The Nikkan Sports newspaper, without citing sources, said that organisers are expected to announce "soon" that fans from abroad will not be allowed to attend.

Olympic Minister Seiko Hashimoto said earlier in the week the decision would be announced "by the spring."

The 15,400 Olympic and Paralympic athletes will be kept in a sterile bubble in Tokyo but thousands of others will not, including judges, officials, VIPS, sponsors, and media and broadcasters.

Fans are the most problematic and risky with the Olympics shaping up as primarily a television event.

Television money is critical for the IOC, which gets 75% of its income from selling broadcast rights.

The local organising committee was expected to receive $US800 million ($A1.0 billion) from ticket sales, its third-largest source of income.

Any shortfall is likely to be made up by a Japanese government entity.

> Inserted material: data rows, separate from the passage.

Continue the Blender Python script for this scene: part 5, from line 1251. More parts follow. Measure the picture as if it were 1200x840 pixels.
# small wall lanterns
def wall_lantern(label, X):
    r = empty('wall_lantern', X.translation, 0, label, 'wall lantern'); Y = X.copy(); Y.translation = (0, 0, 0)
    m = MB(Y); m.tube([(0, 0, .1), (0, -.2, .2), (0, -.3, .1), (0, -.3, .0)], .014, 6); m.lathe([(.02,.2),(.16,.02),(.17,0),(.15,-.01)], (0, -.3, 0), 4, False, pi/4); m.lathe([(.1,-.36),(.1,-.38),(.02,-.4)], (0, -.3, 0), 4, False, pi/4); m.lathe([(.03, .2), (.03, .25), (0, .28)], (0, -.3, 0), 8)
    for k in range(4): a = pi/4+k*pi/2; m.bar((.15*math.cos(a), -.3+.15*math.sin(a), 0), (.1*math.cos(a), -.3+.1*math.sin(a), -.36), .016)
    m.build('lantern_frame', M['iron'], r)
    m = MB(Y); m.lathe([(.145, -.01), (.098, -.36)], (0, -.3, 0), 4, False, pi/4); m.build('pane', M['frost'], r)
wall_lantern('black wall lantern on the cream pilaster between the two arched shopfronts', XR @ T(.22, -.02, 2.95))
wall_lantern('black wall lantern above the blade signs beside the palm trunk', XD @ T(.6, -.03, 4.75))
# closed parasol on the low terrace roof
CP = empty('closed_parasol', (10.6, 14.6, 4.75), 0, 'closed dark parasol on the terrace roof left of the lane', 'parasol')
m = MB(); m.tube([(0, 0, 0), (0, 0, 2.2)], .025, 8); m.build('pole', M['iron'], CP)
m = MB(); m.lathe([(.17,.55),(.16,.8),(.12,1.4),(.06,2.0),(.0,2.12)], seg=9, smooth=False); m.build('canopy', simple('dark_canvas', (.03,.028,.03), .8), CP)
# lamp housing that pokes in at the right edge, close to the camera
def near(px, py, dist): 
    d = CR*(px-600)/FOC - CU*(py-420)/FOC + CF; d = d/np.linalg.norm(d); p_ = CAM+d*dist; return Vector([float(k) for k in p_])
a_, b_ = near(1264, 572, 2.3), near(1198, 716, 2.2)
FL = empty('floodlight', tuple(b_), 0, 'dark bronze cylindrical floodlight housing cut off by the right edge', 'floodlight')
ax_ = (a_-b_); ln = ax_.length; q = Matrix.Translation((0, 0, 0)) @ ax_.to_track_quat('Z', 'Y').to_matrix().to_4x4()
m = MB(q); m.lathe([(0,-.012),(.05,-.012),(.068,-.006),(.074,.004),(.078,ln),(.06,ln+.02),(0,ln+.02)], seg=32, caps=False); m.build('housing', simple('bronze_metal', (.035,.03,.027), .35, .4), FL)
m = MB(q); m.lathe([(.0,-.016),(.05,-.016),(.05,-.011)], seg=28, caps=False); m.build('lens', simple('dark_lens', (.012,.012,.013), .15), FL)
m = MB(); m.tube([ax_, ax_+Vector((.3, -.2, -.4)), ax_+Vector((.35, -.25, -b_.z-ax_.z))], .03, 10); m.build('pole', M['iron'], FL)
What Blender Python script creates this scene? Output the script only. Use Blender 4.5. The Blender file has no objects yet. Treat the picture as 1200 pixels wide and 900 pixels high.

Mori described his call with Bach - accompanied by Tokyo CEO Toshiro Muto - as a kind of pep talk.

Both the IOC and Tokyo are trying to forge ahead, unveiling their plans and trying to brush off repeated reports of a pending cancellation.

"President Bach gave us his strong stance, and it was a great encouragement to us," Mori said. "And we are thankful. That is what I told him. Basically that was the main topic of the conversation today."

Opinion polls in Japan show the public is against holding the Olympics with about 80% saying they should be postponed or cancelled.

"Everybody is hoping to be safe and secure," Mori replied. "Nobody rides a train hoping to encounter an accident."